Furthermore among the Sinti, there are many different approaches... I've mentioned this story before, but in Holland, the Sinti have asked me to not learn from the Eastern French Gypsies because they are too "sloppy" and sound too "Gypsy".. And then when I was in the east of France, the Sinti would tell me not to learn from the Dutch Gypsies because they are too "perfect" and not Gypsy enough. For many French Gypsies, the Dutch Gypsies don't play "Gypsy" (ironic as it may seem)...

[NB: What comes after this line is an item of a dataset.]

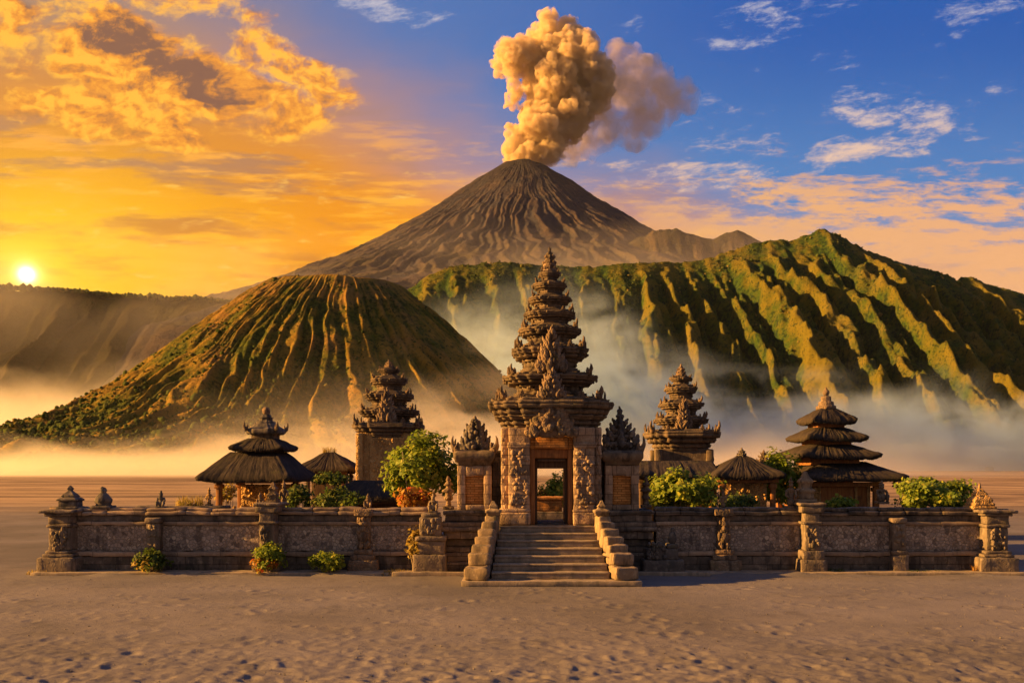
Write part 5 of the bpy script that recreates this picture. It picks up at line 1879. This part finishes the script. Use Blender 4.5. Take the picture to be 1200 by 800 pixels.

As far as Gadje go, the ones who could pass for Gypsies (whether French or Dutch or whatever) are few indeed but there are some. Thomas Baggerman could easily pass for a Dutch Gypsy. William Brunard could pass for an Alsacian Gypsy. In his early days Serge Krief, could have passed for a Gypsy very much in the style of Django and the old style players. If Adrien Moignard did not play too many modern sounding phrases, he could pass for a Gypsy with a heightened sense of awareness. I would say that Sebastien Giniaux does not sound like a Gypsy, but I would argue than he is much closer to the spirit of Django than most Gypsies... Sebastien is in a league of his own , stylistically speaking. A lot of the Parisian non-Gypsy players use the "gypsy technique" and yet don't sound Gypsy either, they are combining the superficial elements of the Gypsy style with a more mainstream jazz mentality, which is totally cool. In Belgium , there's a whole school of jazz guitarists associated with Tcha Limberger and that have no contact with the gypsy jazz community . These guys sound like Tcha Limberger!
That said, sounding like a Gypsy is just a description, it does not make it any better or worse than Gadje. There are some Gypsies who sound Gypsy but who play random stuff , wrong chords , etc... As i said in my article, the Gypsy way is more of an attitude in the manner of interpretation than a specific set of scales or rhythms.
www.denischang.com
www.dc-musicschool.com
I've met tons of Sinti who told me that they don't play concerts, nor do they really play guitar. They just tell me that they know a few chords and that's it, but when they grab the guitar and play rhythm, they have the "sound" that many non-Gypsies chase after! These are literally people who probably pick up the guitar a few times a year, if at all, yet they have the sound! The only song they might know would be something along the lines of Minor Swing, and that's it. It's really quite interesting!
www.denischang.com
www.dc-musicschool.com
I have heard Dennis play sounding just like a Sinti (though honestly don't quite know what that is supposed to mean) and heard him play other styles. Sounded good to my ear.